On peut vraiment dire qu’en affirmant tout et le contraire de tout en moins de vingt-quatre heures, le journal Libération nous monte un énorme bateau. Ou plutôt, vu le lieu et l’événement commenté, que Libération nous monte une sacrée péniche.

Alexandre Dumaine
Alexandre Dumaine
Journaliste, écrivain

Vos commentaires

33 commentaires

  1. Et quand on pense qu’une fillette a été placée au milieu de cette parodié ! Ou, comment salir l’innocence des enfants. A-t-elle seulement reçu des explications sur le spectacle auquel on lui a demandé de participer ?

  2. Vous vous rendez compte ? Le Comité olympique – la France, quoi – obligée de présenter ses excuses au monde entier, pour cette séquence honteuse, vulgaire, minable, indigne. Comment avons-nous osé nous traîner ainsi dans la boue ? Une volonté d’E. Macron pour achever toute estime résiduelle de la France car, évidemment, rien de tel n’a pu se faire sans son aval préalable ?

  3. Libération, un journal mal nommé, il devrait changer de titre et choisir soumission, ce serait plus honnête et conforme à sa ligne éditoriale. Quant au duo Boucheron – Jolly, il vaut mieux les oublier et ne plus faire appel à leurs délires.

  4. Et la présence d’une auréole derrière la tête du convive principal .? et la pauvre reine Marie Antoinette tenant sa tête ensanglantée c’était quoi ? Une ode à la Terreur ou à la République laïque ? Drôle de façon de réunir les Français à une cause. J’y vois plutôt le besoin constant de propagande via allégories blasphèmes et ironie qui pour l’occasion n’avaient pas lieu d’exister, Drôle de façon de réunir les Français et d’honorer les visiteurs royaux invités pour les Olympiades.

  5. Les initiés dans cette « péniche » (les organisateurs, le cercle présidentiel, la mairie de paris) ne se seraient-ils pas rendu compte qu’ils n’avaient pas à jouer à leur petite blague mondaine pour le plaisir des convives d’un garden party.

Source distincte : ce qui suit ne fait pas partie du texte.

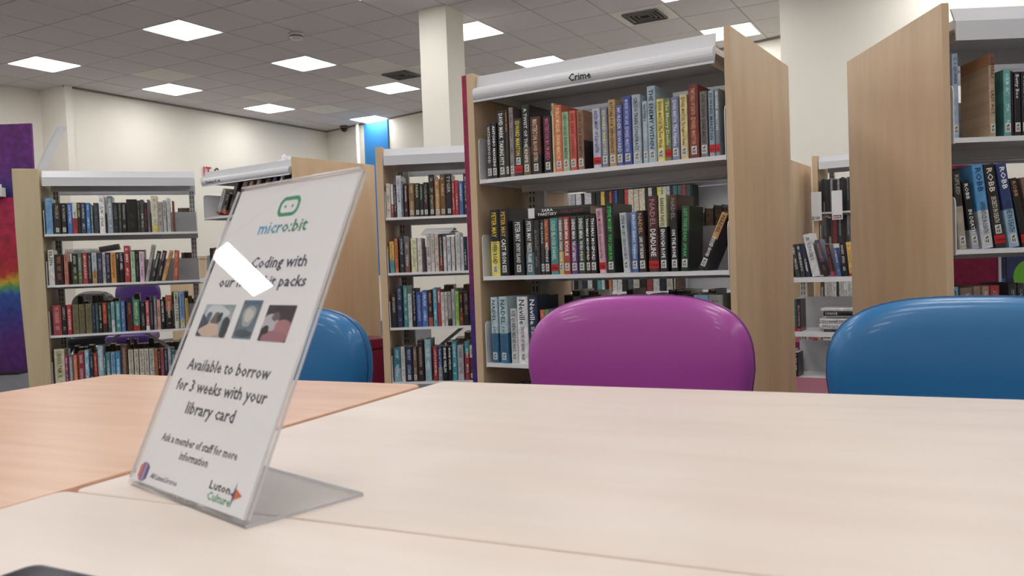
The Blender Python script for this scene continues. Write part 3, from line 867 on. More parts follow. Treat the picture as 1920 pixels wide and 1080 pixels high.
ORD = 'zeroth first second third fourth fifth sixth seventh eighth ninth tenth eleventh twelfth thirteenth fourteenth fifteenth sixteenth seventeenth eighteenth nineteenth twentieth'.split()
TENS = {2: 'twenty', 3: 'thirty', 4: 'forty', 5: 'fifty'}
def ordinal(n):
    if n <= 20: return ORD[n]
    a, b = divmod(n, 10)
    return TENS[a][:-1] + 'ieth' if b == 0 else TENS[a] + '-' + ORD[b]
def cname(h):
    import colorsys
    r_, g_, b_ = [int(h[i:i+2], 16) / 255 for i in (0, 2, 4)]
    H, S, V = colorsys.rgb_to_hsv(r_, g_, b_); H *= 360
    if S < 0.13: return 'black' if V < 0.22 else 'dark grey' if V < 0.4 else 'grey' if V < 0.62 else 'light grey' if V < 0.76 else 'white'
    if V < 0.2: return 'black'
    if H < 14 or H >= 345: n_ = 'red' if S > 0.55 else ('maroon' if V < 0.45 else 'pink')
    elif H < 40: n_ = 'orange' if (S > 0.6 and V > 0.6) else ('cream' if S < 0.3 and V > 0.65 else 'brown')
    elif H < 70: n_ = 'yellow' if S > 0.5 and V > 0.6 else ('cream' if V > 0.65 else 'olive')
    elif H < 165: n_ = 'green'
    elif H < 198: n_ = 'teal'
    elif H < 250: n_ = 'blue'
    elif H < 290: n_ = 'violet'
    else: n_ = 'magenta'
    if n_ in ('cream', 'maroon', 'pink', 'olive'): return n_
    if V < 0.42: return 'dark ' + n_
    if S < 0.35 and V > 0.6: return 'pale ' + n_
    return n_

# shared unit meshes: width x 0..1, depth y 0..1, height z 0..1
q = MB(); q.box(0, 0.07, 0.02, 1, 0, 1); q.box(0.93, 1, 0.02, 1, 0, 1); COVER = q.mesh('book_boards', M_BOOK)
q = MB()
prof = [(0.0, 0.028), (0.06, 0.010), (0.25, 0.0), (0.75, 0.0), (0.94, 0.010), (1.0, 0.028), (0.93, 0.05), (0.07, 0.05)]
q.prism(prof, 'z', 0, 1); SPINE = q.mesh('book_spine', M_BOOK)
q = MB(); q.box(0.07, 0.93, 0.04, 0.96, 0.012, 0.985); PAGES = q.mesh('book_pages', M_PAGES); q2 = MB(); q2.box(0.07, 0.93, 0.04, 0.96, 0.012, 0.985); PAGESB = q2.mesh('book_pages_shaded', M_BROWNP)
q = MB(); q.box(0, 1, 0, 1, 0, 1, 0)
for (a, b, c, d) in ((.2, .32, .15, .45), (.42, .5, .15, .45), (.6, .72, .12, .5), (.25, .7, .62, .74), (.55, .7, .74, .88), (.25, .35, .52, .64)):
    q.box(a, b, -0.2, 0.1, c, d, 1)
STICK = q.mesh('spine_sticker', [M_STICK, M_INK])
q = MB(); q.box(0, 1, 0, 1, 0, 1); STRIPM = q.mesh('genre_strip', M_STRIP)

def parse_colors(c):
    if '/' in c: hi, r_ = c.split('/'); lo, f = r_.split('@'); return lo, hi, float(f)
    if '^' in c: lo, r_ = c.split('^'); hi, f = r_.split('@'); return lo, hi, 1 - float(f)
    return c, c, 0.5
GB = 1.12
def soft(h, k=0.80):
    r_, g_, b_, a_ = lin(h, GB); y_ = .3 * r_ + .55 * g_ + .15 * b_
    return (y_ + (r_ - y_) * k + .004, y_ + (g_ - y_) * k + .004, y_ + (b_ - y_) * k + .004, 1.0)
def make_book(parent_m, w, h, depth, c, ink, flags, text, label, group, cover=None, shaded=False, detail=True):
    """parent_m: world matrix whose origin is the lower left front corner of the book, x right, y into the shelf, z up the spine"""
    lo, hi, sp = parse_colors(c)
    root = bpy.data.objects.new('book', None); COL.objects.link(root); root.empty_display_size = 0.03
    root.matrix_world = parent_m
    tag(root, label, 'book', group)
    def props(o, lo_, hi_, pr):
        o['low'] = list(soft(lo_))[:3]; o['high'] = list(soft(hi_))[:3]; o['ink'] = list(lin(ink))[:3]; o['split'] = float(sp); o['dims'] = [w, h, pr]
    cv = link('cover', COVER, root, None, None, (w, depth, h)); 
    cc = cover if cover else (lo, hi)
    props(cv, cc[0], cc[1], 0.0)
    link('pages', PAGESB if shaded else PAGES, root, None, None, (w, depth, h))
    s_ = link('spine', SPINE, root, None, None, (w, depth, h)); props(s_, lo, hi, 0.0 if (text or w < 0.008 or 'n' in flags) else 1.0)
    zt0 = 0.05
    if 's' in flags:
        sw = min(w * 0.72, 0.017); z0 = 0.012 if 'r' not in flags else 0.040
        st = link('spine_sticker', STICK, root, ((w - sw) / 2, -0.0006, z0), None, (sw, 0.0012, 0.026)); zt0 = z0 + 0.032
    if 'r' in flags:
        link('genre_strip', STRIPM, root, (0.0004, -0.0005, 0.012), None, (w - 0.0008, 0.0012, 0.024)); zt0 = max(zt0, 0.042)
        put_text('Crime', root, (w * 0.06, -0.0008, 0.0185), (1, 0, 0), (0, 0, 1), min(w * 0.42, 0.010), w * 0.88, M_INK, 'strip_lettering')
    if text:
        segs = text.split('~'); inks = ink.split(':')
        top = h * 0.955; L = top - zt0
        if len(segs) == 1: spans = [(top, L)]
        else: spans = [(top, L * 0.48), (top - L * 0.52, L * 0.48)]
        for k, (sg, (z1, ln)) in enumerate(zip(segs, spans)):
            cap = w * (0.50 if len(sg) < 18 else 0.42)
            tw = TXT[sg][1]
            ln2 = min(ln, tw * cap / CAP * 1.25)
            cap = min(cap, ln2 / tw * CAP * 2.2)
            put_text(sg, root, (w / 2 - cap / 2, -0.0004, z1 - (0 if k else 0.0)), (0, 0, -1), (1, 0, 0), cap, ln2, inkmat(inks[min(k, len(inks) - 1)]), 'title')
    return root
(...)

Au contraire, ils avaient, au nom de l’image de leur pays qu’ils prétendaient vouloir projeter à travers la planète, la responsabilité de lever l’ambiguïté de cette représentation. Mais la cour aime bien s’amuser entre soi au mépris des contribuables, supposés incultes, qu’elle gouverne.

  6. C’est tout de même étonnant que l’on fasse sans arrêt référence à Libé, cette feuille moribonde qui ne survit que grâce à une « grasse » subvention.
    Il est loin le temps des Kravetz, Sorj Chalendon, Jean-Pierre Perrin. out comme sur le service public, il est loin le temps de Marcel Trillat & Co. La gauche, n’est vraiment plus ce qu’elle était.